**Stated problem:**
Report the count of lines where the string "part" appears, and nothing else.

**Given records:**
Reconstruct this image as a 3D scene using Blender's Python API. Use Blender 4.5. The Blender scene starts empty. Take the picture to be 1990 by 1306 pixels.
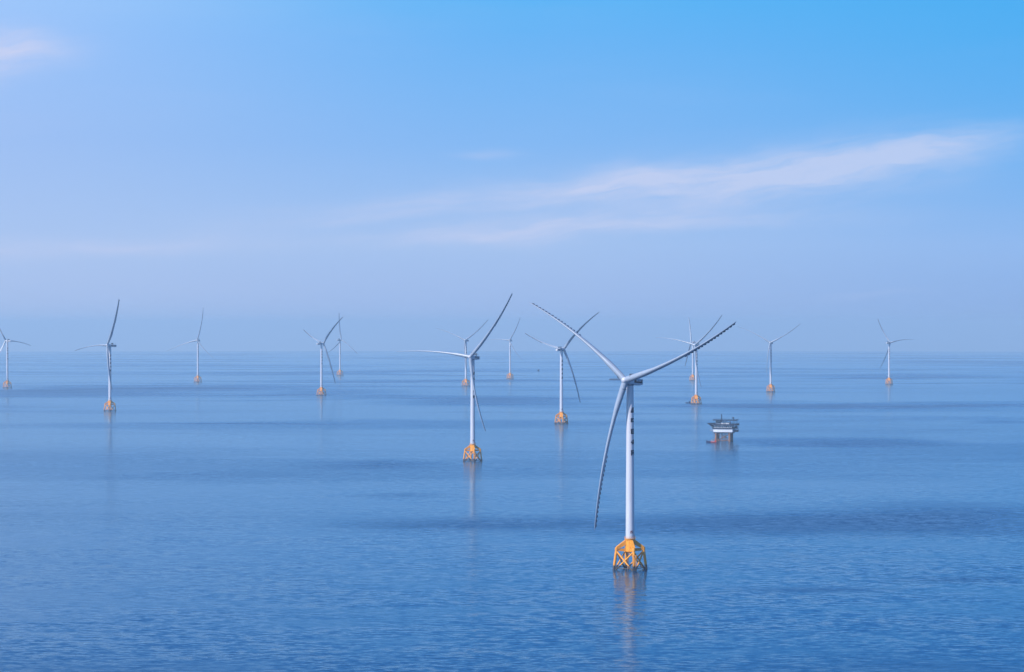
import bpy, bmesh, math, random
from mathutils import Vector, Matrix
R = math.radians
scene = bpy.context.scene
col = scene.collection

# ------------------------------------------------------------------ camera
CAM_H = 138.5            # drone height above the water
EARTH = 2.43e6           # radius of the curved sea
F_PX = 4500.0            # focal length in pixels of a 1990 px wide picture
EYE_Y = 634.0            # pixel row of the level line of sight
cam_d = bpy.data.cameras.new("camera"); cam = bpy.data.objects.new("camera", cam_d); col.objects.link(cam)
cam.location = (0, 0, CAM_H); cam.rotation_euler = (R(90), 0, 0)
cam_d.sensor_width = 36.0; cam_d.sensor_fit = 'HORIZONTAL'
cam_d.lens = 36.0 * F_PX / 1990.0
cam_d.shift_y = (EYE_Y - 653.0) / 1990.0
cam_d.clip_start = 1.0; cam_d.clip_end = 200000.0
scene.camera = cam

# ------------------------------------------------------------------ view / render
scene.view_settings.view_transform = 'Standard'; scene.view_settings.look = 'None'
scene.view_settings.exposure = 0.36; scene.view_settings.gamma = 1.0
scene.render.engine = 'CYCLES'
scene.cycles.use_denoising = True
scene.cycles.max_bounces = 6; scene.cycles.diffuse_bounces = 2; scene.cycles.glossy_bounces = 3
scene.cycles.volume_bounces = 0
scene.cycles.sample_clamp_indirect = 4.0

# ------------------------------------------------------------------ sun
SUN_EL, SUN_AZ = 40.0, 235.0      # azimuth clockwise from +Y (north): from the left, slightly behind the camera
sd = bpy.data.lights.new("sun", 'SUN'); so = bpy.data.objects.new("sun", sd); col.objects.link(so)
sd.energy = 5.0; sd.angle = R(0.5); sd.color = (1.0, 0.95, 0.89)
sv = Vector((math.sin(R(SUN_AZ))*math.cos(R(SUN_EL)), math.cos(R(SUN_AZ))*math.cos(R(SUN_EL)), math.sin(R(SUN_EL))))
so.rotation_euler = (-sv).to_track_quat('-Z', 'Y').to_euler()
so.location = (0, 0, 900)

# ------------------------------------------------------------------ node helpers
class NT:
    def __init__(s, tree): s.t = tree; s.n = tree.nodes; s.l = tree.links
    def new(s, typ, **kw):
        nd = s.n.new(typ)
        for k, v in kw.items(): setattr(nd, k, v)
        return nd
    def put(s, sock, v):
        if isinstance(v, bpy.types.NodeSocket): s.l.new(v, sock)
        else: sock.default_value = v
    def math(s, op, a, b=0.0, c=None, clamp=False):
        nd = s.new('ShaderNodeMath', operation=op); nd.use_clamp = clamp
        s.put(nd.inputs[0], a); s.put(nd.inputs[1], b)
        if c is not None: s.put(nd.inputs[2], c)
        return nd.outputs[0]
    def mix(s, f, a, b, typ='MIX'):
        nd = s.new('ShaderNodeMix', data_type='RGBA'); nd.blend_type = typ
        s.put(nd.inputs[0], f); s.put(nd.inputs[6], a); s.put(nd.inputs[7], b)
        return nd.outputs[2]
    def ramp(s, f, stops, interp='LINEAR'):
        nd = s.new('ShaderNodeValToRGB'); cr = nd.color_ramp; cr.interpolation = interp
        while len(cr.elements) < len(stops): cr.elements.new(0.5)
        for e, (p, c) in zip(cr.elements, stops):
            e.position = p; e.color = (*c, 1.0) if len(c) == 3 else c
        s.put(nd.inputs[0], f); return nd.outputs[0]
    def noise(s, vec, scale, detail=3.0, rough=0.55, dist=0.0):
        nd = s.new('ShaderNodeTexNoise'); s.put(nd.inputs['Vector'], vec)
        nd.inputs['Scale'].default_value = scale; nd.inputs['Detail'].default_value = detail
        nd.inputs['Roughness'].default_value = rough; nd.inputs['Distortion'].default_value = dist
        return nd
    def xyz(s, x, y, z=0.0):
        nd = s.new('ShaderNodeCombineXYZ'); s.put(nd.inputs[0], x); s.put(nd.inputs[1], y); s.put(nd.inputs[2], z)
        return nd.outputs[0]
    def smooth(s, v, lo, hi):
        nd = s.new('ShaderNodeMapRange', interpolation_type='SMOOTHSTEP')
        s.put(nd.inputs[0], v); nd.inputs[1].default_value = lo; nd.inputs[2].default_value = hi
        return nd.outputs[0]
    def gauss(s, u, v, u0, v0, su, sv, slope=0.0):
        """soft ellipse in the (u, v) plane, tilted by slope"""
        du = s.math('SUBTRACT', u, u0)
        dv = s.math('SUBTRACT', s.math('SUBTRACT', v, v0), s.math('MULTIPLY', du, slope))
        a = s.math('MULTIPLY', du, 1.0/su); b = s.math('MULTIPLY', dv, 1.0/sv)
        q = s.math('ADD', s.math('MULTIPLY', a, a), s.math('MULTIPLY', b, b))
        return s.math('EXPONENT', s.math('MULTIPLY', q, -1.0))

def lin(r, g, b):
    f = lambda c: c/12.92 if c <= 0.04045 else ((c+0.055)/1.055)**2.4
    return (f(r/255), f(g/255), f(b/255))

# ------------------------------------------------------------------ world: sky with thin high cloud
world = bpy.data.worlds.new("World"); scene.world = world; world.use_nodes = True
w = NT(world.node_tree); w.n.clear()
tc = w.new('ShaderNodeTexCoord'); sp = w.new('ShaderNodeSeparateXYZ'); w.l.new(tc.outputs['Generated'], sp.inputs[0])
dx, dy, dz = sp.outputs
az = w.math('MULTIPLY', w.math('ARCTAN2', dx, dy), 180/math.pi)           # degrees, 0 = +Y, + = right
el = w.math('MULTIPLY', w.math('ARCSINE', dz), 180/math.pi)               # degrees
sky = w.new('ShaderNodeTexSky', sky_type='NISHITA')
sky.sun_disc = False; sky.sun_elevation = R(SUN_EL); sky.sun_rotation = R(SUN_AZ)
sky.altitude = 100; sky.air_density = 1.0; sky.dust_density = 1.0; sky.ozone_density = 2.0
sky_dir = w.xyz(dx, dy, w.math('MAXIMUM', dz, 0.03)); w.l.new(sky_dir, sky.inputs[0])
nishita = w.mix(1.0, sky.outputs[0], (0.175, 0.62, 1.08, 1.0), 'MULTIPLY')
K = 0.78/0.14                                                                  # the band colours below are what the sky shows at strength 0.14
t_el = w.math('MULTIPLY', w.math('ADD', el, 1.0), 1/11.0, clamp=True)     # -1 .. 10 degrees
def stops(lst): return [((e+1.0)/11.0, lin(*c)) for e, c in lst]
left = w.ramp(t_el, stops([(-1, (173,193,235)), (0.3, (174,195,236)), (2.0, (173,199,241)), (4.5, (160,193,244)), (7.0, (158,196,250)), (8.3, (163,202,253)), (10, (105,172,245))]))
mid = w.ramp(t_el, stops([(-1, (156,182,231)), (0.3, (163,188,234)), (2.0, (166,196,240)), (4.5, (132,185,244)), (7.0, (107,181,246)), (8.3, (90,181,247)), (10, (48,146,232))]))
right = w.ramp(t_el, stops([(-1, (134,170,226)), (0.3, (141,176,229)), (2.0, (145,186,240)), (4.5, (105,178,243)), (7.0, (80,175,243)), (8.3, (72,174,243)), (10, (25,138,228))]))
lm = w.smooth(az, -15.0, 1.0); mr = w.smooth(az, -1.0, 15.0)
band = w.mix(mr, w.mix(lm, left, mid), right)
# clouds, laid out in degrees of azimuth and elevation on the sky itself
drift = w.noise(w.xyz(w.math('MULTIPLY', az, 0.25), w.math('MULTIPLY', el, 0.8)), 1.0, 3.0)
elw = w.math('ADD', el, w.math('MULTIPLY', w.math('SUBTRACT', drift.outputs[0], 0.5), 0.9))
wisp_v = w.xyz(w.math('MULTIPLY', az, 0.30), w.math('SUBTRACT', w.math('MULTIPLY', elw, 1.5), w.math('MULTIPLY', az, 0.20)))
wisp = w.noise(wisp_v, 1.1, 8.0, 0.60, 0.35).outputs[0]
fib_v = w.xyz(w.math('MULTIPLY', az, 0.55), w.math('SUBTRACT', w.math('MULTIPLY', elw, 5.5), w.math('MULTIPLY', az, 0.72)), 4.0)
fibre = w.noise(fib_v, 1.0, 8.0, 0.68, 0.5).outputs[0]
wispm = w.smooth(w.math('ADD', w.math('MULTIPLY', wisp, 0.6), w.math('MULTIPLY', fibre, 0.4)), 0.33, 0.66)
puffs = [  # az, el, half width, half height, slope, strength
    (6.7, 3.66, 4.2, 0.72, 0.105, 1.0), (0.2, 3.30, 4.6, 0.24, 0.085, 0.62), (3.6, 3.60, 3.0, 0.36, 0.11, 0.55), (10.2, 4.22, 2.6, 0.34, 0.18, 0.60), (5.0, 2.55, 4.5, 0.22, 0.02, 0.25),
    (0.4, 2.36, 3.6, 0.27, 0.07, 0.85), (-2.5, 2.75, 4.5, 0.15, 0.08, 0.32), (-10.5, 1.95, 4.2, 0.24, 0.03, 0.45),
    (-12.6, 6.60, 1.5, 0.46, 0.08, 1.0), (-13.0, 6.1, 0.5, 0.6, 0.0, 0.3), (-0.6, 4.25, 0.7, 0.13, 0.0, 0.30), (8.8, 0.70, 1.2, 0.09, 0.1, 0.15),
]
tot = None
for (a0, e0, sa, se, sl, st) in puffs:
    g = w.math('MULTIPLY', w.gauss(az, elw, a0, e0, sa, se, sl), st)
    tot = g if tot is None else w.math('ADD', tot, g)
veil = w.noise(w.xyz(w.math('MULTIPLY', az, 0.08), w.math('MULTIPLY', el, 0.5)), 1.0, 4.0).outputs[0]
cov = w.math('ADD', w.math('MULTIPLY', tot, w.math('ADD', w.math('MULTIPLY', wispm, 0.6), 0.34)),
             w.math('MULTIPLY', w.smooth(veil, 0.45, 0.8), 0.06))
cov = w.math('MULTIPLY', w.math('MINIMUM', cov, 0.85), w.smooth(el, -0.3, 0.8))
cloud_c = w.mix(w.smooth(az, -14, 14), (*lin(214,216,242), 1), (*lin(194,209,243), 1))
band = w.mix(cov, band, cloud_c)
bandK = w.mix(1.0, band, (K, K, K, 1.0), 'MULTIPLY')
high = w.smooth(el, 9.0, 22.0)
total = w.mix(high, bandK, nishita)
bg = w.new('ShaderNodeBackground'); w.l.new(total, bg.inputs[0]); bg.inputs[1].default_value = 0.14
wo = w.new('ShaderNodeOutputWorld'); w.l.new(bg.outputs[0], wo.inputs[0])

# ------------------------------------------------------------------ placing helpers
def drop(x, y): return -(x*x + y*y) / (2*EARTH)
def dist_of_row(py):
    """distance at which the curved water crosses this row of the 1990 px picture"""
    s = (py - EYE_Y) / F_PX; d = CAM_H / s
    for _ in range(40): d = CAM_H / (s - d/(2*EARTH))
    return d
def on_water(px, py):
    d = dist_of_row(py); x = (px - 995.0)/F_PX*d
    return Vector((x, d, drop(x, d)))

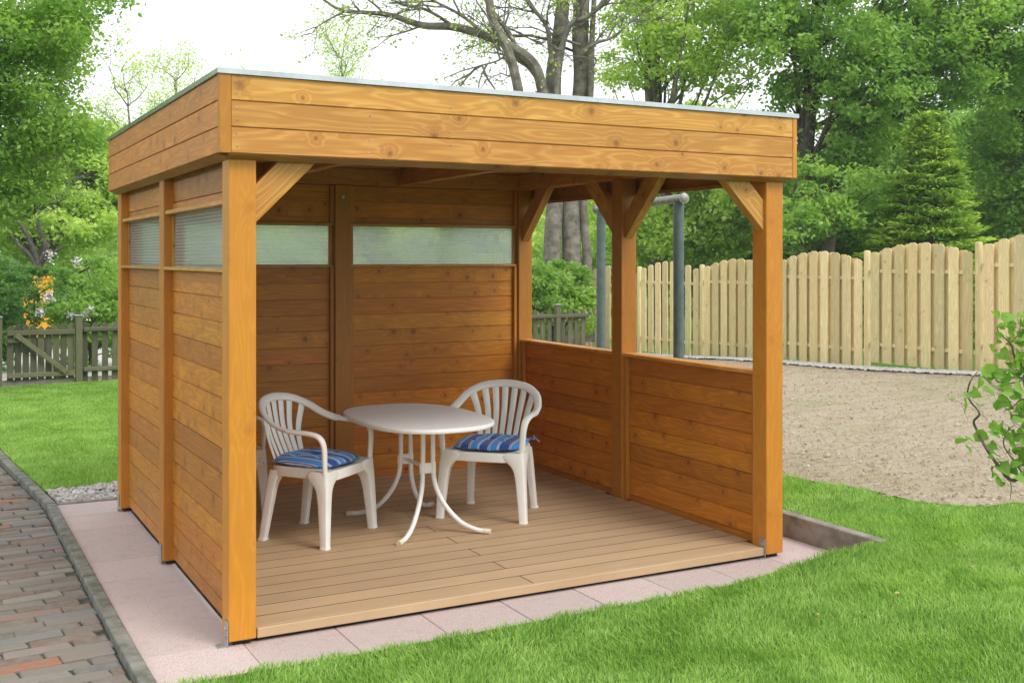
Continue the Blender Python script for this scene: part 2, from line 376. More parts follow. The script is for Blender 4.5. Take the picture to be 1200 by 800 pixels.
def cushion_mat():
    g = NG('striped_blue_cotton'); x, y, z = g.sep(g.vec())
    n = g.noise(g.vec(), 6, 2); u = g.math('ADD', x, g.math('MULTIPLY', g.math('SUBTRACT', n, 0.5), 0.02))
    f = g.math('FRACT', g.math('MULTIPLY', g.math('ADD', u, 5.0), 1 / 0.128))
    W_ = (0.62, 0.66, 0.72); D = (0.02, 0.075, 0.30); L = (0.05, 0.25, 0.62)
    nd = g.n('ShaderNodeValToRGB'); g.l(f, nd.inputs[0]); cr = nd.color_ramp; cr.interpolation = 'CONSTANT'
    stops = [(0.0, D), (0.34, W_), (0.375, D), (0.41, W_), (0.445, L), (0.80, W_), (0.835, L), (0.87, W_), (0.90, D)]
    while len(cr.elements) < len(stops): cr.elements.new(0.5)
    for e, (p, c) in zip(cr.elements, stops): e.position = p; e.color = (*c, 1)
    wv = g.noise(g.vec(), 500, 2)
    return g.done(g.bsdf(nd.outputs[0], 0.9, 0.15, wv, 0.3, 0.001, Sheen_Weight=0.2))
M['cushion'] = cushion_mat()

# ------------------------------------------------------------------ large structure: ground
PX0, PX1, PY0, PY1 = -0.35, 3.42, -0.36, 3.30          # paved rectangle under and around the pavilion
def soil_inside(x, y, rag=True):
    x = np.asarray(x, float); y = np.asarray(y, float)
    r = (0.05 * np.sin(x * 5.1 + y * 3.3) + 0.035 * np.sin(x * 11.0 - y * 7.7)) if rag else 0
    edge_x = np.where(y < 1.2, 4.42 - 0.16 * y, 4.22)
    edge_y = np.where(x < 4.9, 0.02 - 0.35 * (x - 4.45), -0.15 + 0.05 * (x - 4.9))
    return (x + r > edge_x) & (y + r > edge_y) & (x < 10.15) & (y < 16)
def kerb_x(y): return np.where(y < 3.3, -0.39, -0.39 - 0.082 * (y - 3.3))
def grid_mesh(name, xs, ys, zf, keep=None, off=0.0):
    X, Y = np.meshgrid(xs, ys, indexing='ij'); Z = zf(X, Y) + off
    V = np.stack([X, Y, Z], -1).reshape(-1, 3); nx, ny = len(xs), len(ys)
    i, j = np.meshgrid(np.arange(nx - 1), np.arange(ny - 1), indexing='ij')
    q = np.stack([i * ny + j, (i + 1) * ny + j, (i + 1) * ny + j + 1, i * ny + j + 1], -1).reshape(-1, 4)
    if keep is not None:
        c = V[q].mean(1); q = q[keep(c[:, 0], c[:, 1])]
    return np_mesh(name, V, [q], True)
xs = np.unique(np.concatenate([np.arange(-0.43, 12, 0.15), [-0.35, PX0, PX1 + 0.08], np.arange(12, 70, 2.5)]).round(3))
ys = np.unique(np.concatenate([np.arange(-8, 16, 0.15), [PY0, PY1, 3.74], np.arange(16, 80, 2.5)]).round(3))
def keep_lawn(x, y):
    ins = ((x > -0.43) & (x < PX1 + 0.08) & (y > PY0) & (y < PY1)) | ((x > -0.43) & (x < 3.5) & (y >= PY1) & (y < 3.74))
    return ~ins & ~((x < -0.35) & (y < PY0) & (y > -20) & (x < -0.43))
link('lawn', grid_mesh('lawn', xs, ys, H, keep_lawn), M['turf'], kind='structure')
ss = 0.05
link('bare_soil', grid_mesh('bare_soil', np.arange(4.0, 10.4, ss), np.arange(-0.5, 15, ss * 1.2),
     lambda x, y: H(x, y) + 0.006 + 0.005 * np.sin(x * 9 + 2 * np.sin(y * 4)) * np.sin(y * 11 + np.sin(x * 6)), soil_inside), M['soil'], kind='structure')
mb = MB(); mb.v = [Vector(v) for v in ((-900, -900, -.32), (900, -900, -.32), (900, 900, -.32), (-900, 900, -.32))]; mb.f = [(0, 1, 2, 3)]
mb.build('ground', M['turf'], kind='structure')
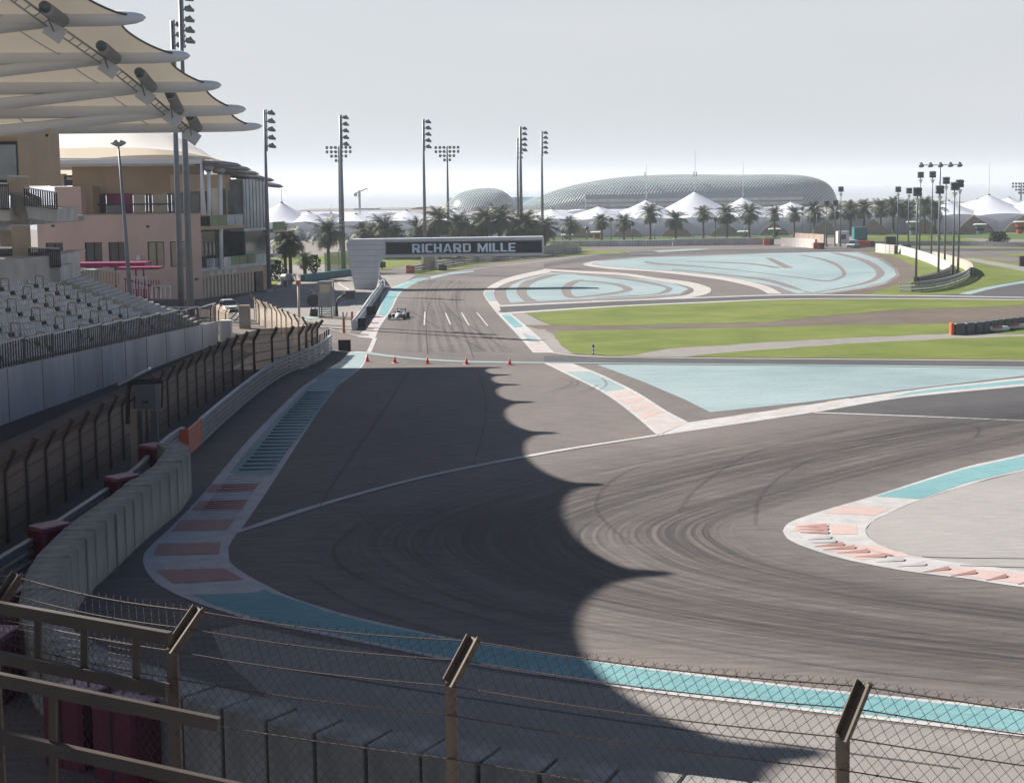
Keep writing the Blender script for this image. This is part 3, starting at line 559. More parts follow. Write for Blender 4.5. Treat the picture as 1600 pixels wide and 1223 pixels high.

**Task answer:**
2